A revival of an amendment to add equality of women to the U.S. Constitution is one of the latest chapters in Kathy ’s decades-long career as an activist and strategist on women’s issues.
Kathy is one of the “unsung heroines of the women’s movement from its earliest days,” said Edith Lederer, who along with Linda Deutsch, interviewed Kathy as part of the annual Fran Lewine Memorial Interview.

Lewine, who died in 2008, covered the White House for The Associated Press for six administrations and was part of the lawsuit that led to AP’s female employees’ being guaranteed treatment equal to male workers. She wasn’t merely a trailblazer for women, but more of a “gentle bulldozer,” Linda said. Her namesake interview spotlights women who have expanded the role of women in journalism.
One of the first fights Kathy took part in successfully desegregated help wanted ads in The Pittsburgh Press. Job-seekers with doctorates could easily find work in the men’s jobs section, but had few to no opportunities in the women’s section.
The case, which Kathy recalled was fought by most newspapers in the United States, went all the way to the U.S. Supreme Court.
She also organized a protest of young girls who wanted to play Little League. The protest led to the integration of girls into Little League, but the trip had a severe flaw — the girls’ buses didn’t have with bathrooms, and the vehicles had to stop every few miles for a bathroom break.
Kathy then went to the National Organization for Women as coordinator of its media task force.
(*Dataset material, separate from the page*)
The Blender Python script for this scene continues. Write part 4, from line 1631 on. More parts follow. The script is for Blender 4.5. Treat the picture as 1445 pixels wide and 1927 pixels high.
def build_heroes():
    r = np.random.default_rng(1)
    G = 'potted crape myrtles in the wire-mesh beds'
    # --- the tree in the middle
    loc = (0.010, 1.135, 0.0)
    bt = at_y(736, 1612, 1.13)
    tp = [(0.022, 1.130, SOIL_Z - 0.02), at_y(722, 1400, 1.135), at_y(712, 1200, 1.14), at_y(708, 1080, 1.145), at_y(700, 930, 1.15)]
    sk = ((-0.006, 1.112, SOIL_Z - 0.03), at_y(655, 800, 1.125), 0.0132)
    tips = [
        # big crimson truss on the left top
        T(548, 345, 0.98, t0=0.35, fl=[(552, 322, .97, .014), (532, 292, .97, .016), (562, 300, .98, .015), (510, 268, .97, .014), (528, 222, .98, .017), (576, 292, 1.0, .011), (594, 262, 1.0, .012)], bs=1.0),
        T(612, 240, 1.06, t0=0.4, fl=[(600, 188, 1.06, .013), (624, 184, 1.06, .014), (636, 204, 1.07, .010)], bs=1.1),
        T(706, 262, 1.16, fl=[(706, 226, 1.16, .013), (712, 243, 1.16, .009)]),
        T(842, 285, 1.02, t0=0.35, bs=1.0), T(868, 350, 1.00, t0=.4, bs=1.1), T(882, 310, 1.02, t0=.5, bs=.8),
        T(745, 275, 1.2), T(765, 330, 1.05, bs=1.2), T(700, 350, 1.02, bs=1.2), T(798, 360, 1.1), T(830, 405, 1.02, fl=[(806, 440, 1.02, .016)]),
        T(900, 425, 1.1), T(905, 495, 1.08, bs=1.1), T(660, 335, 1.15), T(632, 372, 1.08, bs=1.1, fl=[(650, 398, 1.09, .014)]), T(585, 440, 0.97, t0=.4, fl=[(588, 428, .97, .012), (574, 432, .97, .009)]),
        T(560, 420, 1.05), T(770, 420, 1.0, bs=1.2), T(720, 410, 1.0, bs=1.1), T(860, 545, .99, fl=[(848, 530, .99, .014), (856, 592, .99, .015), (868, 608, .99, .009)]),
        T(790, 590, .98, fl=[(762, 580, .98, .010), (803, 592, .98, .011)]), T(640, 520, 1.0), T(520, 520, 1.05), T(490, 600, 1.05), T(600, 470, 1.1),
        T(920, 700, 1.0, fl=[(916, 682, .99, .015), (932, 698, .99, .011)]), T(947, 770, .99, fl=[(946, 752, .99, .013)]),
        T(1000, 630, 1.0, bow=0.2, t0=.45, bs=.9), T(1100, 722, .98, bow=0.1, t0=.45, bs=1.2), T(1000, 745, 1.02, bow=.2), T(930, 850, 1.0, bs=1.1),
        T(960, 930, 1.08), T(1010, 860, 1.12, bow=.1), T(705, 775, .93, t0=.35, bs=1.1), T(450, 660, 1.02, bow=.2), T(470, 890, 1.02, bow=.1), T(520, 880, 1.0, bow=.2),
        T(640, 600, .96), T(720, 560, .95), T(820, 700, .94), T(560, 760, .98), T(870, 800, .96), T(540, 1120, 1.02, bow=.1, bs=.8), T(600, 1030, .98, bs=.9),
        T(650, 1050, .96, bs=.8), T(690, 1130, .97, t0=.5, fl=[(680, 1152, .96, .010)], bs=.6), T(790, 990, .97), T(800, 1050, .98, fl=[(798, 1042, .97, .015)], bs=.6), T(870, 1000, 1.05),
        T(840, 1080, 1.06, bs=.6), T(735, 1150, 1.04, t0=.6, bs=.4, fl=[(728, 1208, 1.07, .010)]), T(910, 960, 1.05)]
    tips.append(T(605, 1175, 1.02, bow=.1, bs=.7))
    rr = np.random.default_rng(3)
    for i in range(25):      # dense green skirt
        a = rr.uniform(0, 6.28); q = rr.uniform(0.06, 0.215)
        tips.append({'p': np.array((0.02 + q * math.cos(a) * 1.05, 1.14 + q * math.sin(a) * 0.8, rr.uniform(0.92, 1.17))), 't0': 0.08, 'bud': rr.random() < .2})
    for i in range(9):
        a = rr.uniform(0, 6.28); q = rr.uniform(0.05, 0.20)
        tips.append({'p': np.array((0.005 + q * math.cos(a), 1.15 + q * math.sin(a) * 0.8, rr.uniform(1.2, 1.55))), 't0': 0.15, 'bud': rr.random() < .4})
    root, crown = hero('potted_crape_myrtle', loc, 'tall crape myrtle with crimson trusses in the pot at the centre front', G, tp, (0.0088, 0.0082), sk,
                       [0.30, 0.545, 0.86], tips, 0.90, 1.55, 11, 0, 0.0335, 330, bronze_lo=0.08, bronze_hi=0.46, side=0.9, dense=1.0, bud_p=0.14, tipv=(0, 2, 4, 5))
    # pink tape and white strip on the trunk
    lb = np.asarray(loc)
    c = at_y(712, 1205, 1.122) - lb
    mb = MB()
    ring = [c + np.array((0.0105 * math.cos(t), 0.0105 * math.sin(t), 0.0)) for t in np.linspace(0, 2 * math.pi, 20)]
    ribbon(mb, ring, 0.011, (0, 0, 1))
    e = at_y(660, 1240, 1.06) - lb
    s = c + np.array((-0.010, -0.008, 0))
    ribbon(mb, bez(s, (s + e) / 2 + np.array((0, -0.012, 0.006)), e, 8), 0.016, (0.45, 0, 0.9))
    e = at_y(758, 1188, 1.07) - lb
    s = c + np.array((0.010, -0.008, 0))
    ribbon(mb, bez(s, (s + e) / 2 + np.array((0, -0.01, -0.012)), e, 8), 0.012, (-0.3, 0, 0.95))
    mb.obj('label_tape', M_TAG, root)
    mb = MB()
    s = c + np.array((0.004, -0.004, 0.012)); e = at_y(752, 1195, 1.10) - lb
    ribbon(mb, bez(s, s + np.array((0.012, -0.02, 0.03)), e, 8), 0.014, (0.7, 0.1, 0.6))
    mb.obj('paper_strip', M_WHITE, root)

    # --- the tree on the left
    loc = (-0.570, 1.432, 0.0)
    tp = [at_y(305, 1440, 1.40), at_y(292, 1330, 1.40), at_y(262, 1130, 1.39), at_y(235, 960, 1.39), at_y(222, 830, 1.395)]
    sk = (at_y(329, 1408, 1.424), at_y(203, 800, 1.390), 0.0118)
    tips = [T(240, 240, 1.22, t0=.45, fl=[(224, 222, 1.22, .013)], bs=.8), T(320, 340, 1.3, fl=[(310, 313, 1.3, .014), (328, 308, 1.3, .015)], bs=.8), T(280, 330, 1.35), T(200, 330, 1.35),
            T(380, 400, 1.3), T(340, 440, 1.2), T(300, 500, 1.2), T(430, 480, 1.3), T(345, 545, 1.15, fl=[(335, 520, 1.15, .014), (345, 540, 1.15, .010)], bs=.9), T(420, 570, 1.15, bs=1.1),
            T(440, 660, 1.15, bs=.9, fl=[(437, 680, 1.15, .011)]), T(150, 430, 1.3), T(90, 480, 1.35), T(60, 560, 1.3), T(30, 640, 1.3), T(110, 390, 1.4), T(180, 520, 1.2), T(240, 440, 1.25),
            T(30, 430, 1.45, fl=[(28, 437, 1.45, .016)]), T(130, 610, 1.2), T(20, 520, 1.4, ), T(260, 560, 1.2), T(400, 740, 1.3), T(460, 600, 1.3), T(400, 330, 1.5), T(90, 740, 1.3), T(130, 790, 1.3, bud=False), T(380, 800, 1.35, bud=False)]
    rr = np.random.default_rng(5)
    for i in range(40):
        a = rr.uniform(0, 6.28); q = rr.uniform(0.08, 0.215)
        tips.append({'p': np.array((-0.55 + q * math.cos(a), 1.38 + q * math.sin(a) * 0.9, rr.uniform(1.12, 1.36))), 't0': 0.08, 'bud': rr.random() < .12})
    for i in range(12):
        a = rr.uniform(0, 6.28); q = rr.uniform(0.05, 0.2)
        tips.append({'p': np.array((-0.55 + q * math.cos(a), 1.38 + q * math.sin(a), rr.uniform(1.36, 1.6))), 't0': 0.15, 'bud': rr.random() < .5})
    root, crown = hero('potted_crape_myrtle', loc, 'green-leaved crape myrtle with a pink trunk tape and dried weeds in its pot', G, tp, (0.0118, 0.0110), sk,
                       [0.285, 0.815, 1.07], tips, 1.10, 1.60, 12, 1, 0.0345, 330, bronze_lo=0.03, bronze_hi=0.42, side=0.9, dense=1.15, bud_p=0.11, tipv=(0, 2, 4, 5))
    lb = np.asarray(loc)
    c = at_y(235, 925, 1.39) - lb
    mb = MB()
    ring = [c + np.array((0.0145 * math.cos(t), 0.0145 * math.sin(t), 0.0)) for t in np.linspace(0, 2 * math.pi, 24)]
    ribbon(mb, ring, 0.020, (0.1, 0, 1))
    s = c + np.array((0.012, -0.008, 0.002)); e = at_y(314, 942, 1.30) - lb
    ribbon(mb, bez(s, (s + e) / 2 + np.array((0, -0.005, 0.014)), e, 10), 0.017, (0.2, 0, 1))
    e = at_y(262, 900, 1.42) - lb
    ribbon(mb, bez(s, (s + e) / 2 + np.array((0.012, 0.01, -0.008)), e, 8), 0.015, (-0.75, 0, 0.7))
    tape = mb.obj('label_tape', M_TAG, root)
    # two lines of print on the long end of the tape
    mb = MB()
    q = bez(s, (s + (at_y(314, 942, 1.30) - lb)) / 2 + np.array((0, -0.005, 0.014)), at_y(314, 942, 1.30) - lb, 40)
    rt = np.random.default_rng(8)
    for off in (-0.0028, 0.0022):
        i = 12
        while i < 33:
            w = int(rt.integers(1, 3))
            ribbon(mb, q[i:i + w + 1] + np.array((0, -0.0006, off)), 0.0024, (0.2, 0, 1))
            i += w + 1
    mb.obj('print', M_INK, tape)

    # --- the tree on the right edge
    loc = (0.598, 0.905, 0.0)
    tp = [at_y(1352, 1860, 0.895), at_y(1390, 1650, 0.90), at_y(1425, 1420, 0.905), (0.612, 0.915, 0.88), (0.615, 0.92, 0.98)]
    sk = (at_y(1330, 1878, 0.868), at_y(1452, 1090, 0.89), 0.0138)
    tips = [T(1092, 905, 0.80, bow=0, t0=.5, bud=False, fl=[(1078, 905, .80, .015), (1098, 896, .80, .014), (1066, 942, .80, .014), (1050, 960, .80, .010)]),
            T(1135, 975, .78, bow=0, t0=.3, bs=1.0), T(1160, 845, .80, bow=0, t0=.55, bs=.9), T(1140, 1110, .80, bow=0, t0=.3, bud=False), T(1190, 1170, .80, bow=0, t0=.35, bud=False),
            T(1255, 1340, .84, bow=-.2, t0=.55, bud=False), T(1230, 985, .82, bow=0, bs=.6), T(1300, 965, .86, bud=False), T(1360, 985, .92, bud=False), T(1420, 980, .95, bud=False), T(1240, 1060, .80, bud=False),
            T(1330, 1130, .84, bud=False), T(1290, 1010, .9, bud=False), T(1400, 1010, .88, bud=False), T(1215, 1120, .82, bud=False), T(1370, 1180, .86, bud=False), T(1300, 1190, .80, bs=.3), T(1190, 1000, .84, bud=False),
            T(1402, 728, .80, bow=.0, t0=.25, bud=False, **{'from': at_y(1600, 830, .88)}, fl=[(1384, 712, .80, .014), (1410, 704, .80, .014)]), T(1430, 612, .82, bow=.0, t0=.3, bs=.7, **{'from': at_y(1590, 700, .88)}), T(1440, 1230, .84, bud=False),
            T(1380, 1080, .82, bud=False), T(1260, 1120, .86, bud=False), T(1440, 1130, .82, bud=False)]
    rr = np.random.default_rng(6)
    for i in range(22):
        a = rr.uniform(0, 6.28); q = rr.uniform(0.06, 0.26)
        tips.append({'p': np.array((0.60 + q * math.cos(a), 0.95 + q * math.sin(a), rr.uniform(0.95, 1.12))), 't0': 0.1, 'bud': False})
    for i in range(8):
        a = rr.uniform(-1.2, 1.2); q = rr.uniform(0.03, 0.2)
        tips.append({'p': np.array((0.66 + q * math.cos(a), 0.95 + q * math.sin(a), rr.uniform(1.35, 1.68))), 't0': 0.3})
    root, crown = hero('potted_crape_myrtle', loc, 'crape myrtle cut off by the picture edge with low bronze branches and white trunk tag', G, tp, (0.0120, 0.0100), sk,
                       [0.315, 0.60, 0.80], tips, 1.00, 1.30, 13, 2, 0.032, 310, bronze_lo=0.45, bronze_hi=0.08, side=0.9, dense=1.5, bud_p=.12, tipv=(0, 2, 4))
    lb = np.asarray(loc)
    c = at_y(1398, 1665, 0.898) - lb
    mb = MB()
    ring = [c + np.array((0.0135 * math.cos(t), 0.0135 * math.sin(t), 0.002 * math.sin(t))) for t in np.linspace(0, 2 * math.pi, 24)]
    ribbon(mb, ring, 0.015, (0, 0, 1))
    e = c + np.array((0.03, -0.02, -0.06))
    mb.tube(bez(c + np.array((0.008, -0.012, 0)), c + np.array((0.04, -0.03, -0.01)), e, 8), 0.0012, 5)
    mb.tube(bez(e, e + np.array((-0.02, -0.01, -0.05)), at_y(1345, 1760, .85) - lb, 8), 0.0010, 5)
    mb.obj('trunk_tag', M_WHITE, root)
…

She said women reporters played an “absolutely critical role” in keeping attention on the issue of the treatment of women by media organizations.
She also noted that many women who took part in the lawsuits effectively ended their careers in hopes of advancing other women.
“It’s fair to say AP, The New York Times, NBC for sure … those women gave up their careers,” she said. “They were really put on the lists for ‘do not advance those women, let’s get rid of them.’”
“Those stories were really sad for me,” Kathy said.
In 1988, Kathy co-founded the Communications Consortium Media Center, where she has worked on a variety of domestic and international topics.

Yet Kathy feels the women’s right movement has stalled in the United States as it flourishes abroad. She has worked to improve access to family planning in Moscow and is currently working with programs dedicated to ending forced child marriages.
She encouraged journalists to pay attention to issues abroad and to continue to cover women’s issues domestically, even if similar stories have been done in the past. Women’s issues will be critically salient if Hillary Clinton continues her lead in the polls for the next 11 days, Kathy said.
“There was backlash against Barack Obama from the right that was based on race,” she said. “She’s going to face the same thing, but it won’t just be about sexism. It will be about misogyny.”